Add the filling ingredients in a bowl and use chopsticks to constantly stir the mixture in one direction until it turns into one sticky mass.

Now we can move on to assembly


Flatten out the dough, then poke a hole in the middle and squeeze it into a ring. Cut the ring into individual sausages, then try to cut it into even pieces.
I’m trying to get 50 dumplings out of this, so each individual wrapper should be 12g per piece.
Place the pieces cut side up & cover with a damp cloth to prevent drying out. Take one piece, flatten it out by hand to start with a round dough.

With your left hand, hold the dough piece, with your right hand use your rolling pin to roll out the wrapper. Roll the pin from the outside to the center, with little to no pressure. Then roll the pin back towards you, while increasing the pressure. Use your left hand to turn the wrapper by 45 - 90°. This way, the wrapper will be a little bit thicker in the middle, to hold the filling.
Try to get the wrapper as round as possible, dust it generously with flour, when you stack them on top of each other (you should not forget this, the wrappers get really sticky. I’ve learned the hard way)


Since we wanna end up with 50 dumplings, every dumpling should have 10g of filling.
Take one wrapper, put it on your left open palm. Put some filling in the center, then fold the wrapper along the middle.
There are multiple ways to fold your dumplings, some are prettier than others but also more difficult. My father, for example, simply presses the edges together with the lower part of his thumb and index finger, no pleats at all. This is all about personal preference, just make sure the edges are securely pressed together so nothing will fall out later. If needed, you can also wet the edges with some water to get them to stick together.
I recommend to place & sprinkle your dumpling in some flour to prevent it sticking to the plate.

Get a second person to help you, so one can assemble the dumplings while the other makes the wrappers. This is also how big families usually prepare dumplings for Chinese New Year: as a group activity.

If you’re left with wrappers, you can just make empty dumplings, believe me, they’re surprisingly good. If you have fillings leftover, flour your hands and work surface, then roll it into little meatballs and fry them as an additional snack.


There are multiple ways to cook dumplings. They can be steamed in a steamer or boiled in some clear broth.
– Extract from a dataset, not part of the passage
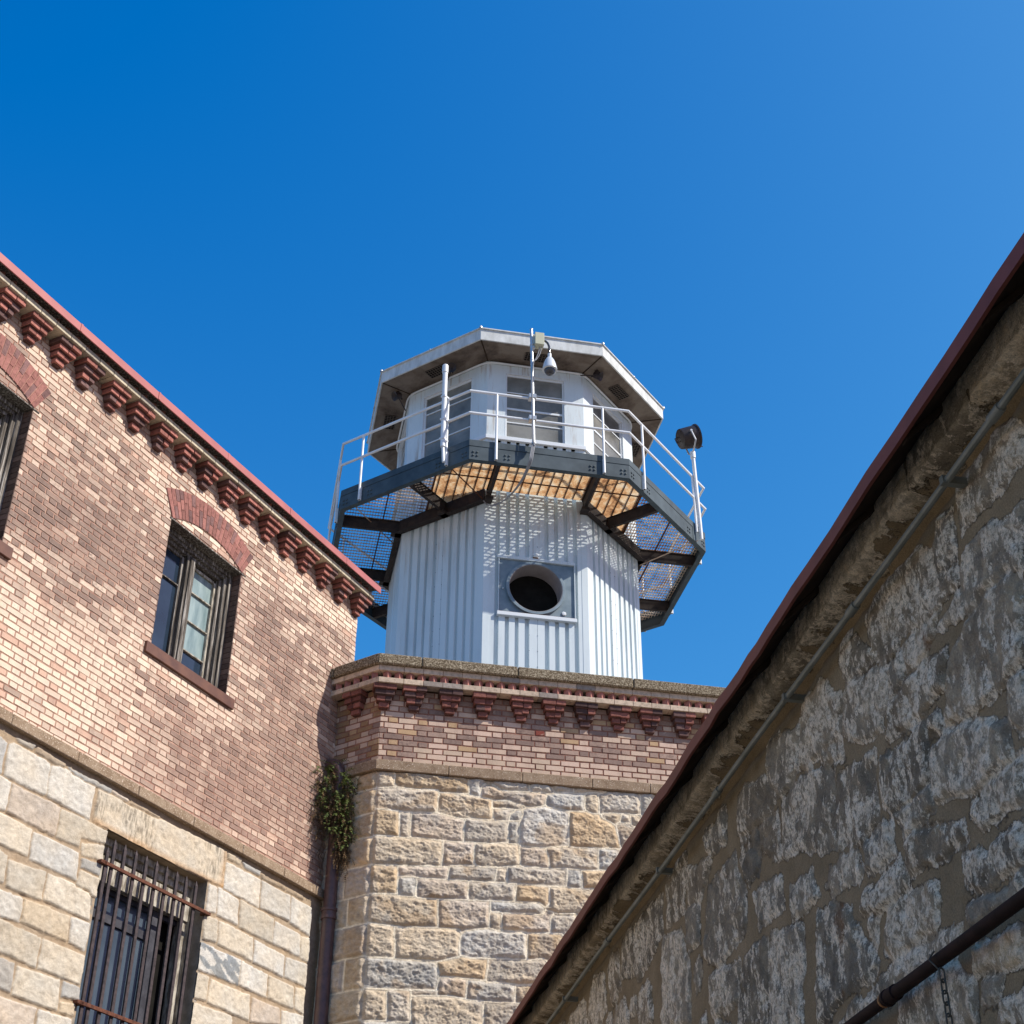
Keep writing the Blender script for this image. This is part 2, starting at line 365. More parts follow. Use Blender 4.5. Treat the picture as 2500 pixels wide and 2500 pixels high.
M['red_brick'] = (lambda t: (t.color(t.mix(1.0, t.attr('Col'), t.ramp(t.noise(26, 6, None, 0.75), [(0.3, 0.5), (0.5, 0.95), (0.7, 1.2)]), 'MULTIPLY')), t.bump(t.noise(80, 3), 0.4, 0.004), t.m)[-1])(NT('red_brick', 0.85, 0.2))
M['flash_red'] = simple('red_painted_flashing', (0.39, 0.125, 0.115), (0.49, 0.165, 0.15), 2.5, 0.5, 0.4, bump=0.05, bscale=8)
M['eave_red'] = simple('dark_red_eave_metal', (0.15, 0.040, 0.028), (0.20, 0.055, 0.04), 5, 0.6, 0.3)
M['dark_void'] = simple('dark_soffit_recess_shade', (0.035, 0.024, 0.018), (0.06, 0.042, 0.03), 6, 0.95, 0.1)  # soffit colour, also used as painted shade behind the sawtooth bricks
M['black'] = simple('black_interior', (0.012, 0.011, 0.010), (0.018, 0.017, 0.015), 6, 0.95, 0.05)
M['sill_metal'] = simple('brown_sill_metal', (0.115, 0.052, 0.038), (0.17, 0.078, 0.05), 7, 0.55, 0.35)
t = NT('weathered_window_wood', 0.8, 0.25)
t.color(t.ramp(t.noise(5, 8, t.vec((9, 9, .35)), 0.75), [(0.40, (0.045, 0.037, 0.030)), (0.52, (0.14, 0.12, 0.10)), (0.62, (0.46, 0.43, 0.39))]))
t.bump(t.noise(5, 8, t.vec((9, 9, .35)), 0.75), 0.4, 0.004); M['old_wood'] = t.m
M['sash_dark'] = simple('dark_sash_paint', (0.035, 0.035, 0.045), (0.075, 0.075, 0.09), 9, 0.7, 0.3)
M['pale_wood'] = simple('peeling_cream_paint', (0.20, 0.17, 0.13), (0.52, 0.48, 0.40), 30, 0.8, 0.2, stretch=(1, 1, .25), lo=.4, hi=.6)
M['glass_dark'] = simple('dark_window_glass', (0.018, 0.030, 0.050), (0.030, 0.050, 0.080), 2, 0.06, 0.8)
t = NT('dusty_window_glass', 0.22, 0.6)
t.color(t.ramp(t.noise(2.2, 6, t.vec((4, 4, .8)), 0.6), [(0.3, (0.15, 0.22, 0.23)), (0.7, (0.36, 0.45, 0.44))])); M['glass_dusty'] = t.m
M['glass_bar'] = simple('barred_window_glass', (0.040, 0.060, 0.085), (0.085, 0.115, 0.145), 1.5, 0.16, 0.6)
M['glass_cabin'] = simple('grey_cabin_glass', (0.11, 0.108, 0.095), (0.26, 0.255, 0.23), 1.6, 0.28, 0.5)
M['iron'] = simple('weathered_iron', (0.030, 0.022, 0.022), (0.075, 0.052, 0.052), 24, 0.6, 0.4, bump=0.3, bscale=90)
M['rust'] = simple('rusty_iron', (0.075, 0.028, 0.018), (0.17, 0.065, 0.035), 26, 0.75, 0.25, bump=0.3, bscale=90)
t = NT('pale_painted_siding', 0.5, 0.4)
sp_ = t.n.new('ShaderNodeSeparateXYZ'); t.l.new(t.tc.outputs['Object'], sp_.inputs[0])
top_ = t.ramp(t.math('MULTIPLY', t.math('SUBTRACT', sp_.outputs[2], 5.2), 0.5), [(0.0, 0.0), (1.0, 1.0)])
run_ = t.ramp(t.noise(3.0, 7, t.vec((3.2, 3.2, .22)), 0.7), [(0.54, 0.0), (0.70, 1.0)])
c_ = t.ramp(t.noise(1.5, 7, t.vec((1.4, 1.4, .35)), 0.65), [(0.3, (0.57, 0.635, 0.66)), (0.5, (0.66, 0.73, 0.75)), (0.7, (0.69, 0.76, 0.78))])
c_ = t.mix(t.math('MULTIPLY', t.math('MULTIPLY', run_, top_), 0.75), c_, (0.34, 0.24, 0.16))
c_ = t.mix(t.math('MULTIPLY', t.ramp(t.noise(38, 3, None, 0.6), [(0.70, 0.0), (0.74, 1.0)]), 0.5), c_, (0.33, 0.25, 0.18))
t.color(c_); t.bump(t.noise(1.6, 3), 0.25, 0.012); M['white_siding'] = t.m
M['white_trim'] = (lambda t: (t.color(t.mix(t.ramp(t.noise(7, 7, None, 0.75), [(0.64, 0.0), (0.72, 0.6)]), (0.72, 0.76, 0.79), (0.42, 0.30, 0.18))), t.m)[-1])(NT('white_trim', 0.5, 0.4))
M['white_rail'] = simple('white_rail_paint', (0.70, 0.72, 0.74), (0.80, 0.82, 0.84), 5, 0.4, 0.45)
M['galv'] = simple('galvanised_steel', (0.42, 0.44, 0.46), (0.60, 0.62, 0.64), 12, 0.38, 0.5, metal=0.6)
M['deck_paint'] = simple('slate_blue_steel_paint', (0.040, 0.058, 0.070), (0.075, 0.102, 0.118), 3, 0.6, 0.35, bump=0.1, bscale=20)
M['deck_dark'] = simple('dark_steel', (0.022, 0.018, 0.018), (0.055, 0.040, 0.034), 9, 0.7, 0.3)
M['grate'] = (lambda t: (t.color(t.ramp(t.noise(4.5, 8, None, 0.75, 0.5), [(0.36, (0.34, 0.16, 0.07)), (0.47, (0.76, 0.44, 0.20)), (0.56, (0.90, 0.70, 0.44)), (0.66, (0.94, 0.86, 0.74))])), t.m)[-1])(NT('rusty_grating', 0.8, 0.2))
M['grate_pale'] = (lambda t: (t.color(t.ramp(t.noise(2.4, 7, None, 0.7, 0.5), [(0.38, (0.34, 0.18, 0.10)), (0.52, (0.66, 0.52, 0.40)), (0.68, (0.82, 0.76, 0.68))])), t.m)[-1])(NT('pale_sunlit_grating', 0.8, 0.2))  # paleness puts sunlight on the side bars into the colour
M['fascia'] = simple('streaked_aluminium', (0.50, 0.51, 0.49), (0.70, 0.72, 0.71), 7, 0.5, 0.4, stretch=(1, 1, .35))
M['soffit'] = (lambda t: (t.color(t.ramp(t.noise(1.3, 8, None, 0.68, 0.4), [(0.33, (0.065, 0.050, 0.042)), (0.48, (0.17, 0.135, 0.11)), (0.6, (0.25, 0.21, 0.175)), (0.72, (0.19, 0.17, 0.145))])), t.bump(t.noise(30, 4), 0.3, 0.006), t.m)[-1])(NT('stained_soffit', 0.92, 0.15))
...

Our favourite is to fry them in a pan, for which you will need to prepare some cornstarch slurry out of cornstarch, water and rice vinegar.
Heat some oil in a frying pan, then place the dumplings fat side down into the pan in a circle. Once they get a bit of colour, add the slurry and quickly put a lid on. The slurry will set into place rather quickly, make sure at least the inside of the circle is completely covered.

Now, the dumplings will steam until done (about 7-8 minutes). The slurry should have turned into a nice skirt holding all the dumplings together. Opening the lid now will allow any remaining water to evaporate for a nice crunchiness.

Once you are happy with the texture, put an upside-down plate on top and flip both pan and plate (you might have to wiggle a little if it does not pop out right away). Serving “upside-down” is the way to go with this dish.

Caution: cover your lower arm with e.g. a towel for the last step, as any potentially remaining hot liquid (water/oil) will drip out on the side of the pan! If you don’t feel comfortable doing this, slide or lift the batch out of the pan with your tool of choice.

Dipping sauces

The classic one, which my parents taught me, is simply a mix of light soy sauce, fermented rice vinegar and a bit of sesame oil. I also like to add some store-bought chilli garlic sauce.

My personal favourite is a sweet variation, which includes kecap manis, a sweetened Indonesian soy sauce, and ponzu sauce, which is Japanese soy sauce infused with yuzu, an Asian citrus fruit. Again, I like to add some chilli garlic sauce to give it a little kick.

I don’t have any measurements here, you’ll just have to taste it and decide for yourself There are no rules, you can make whatever you like or don’t use any dipping sauce. Everything is allowed.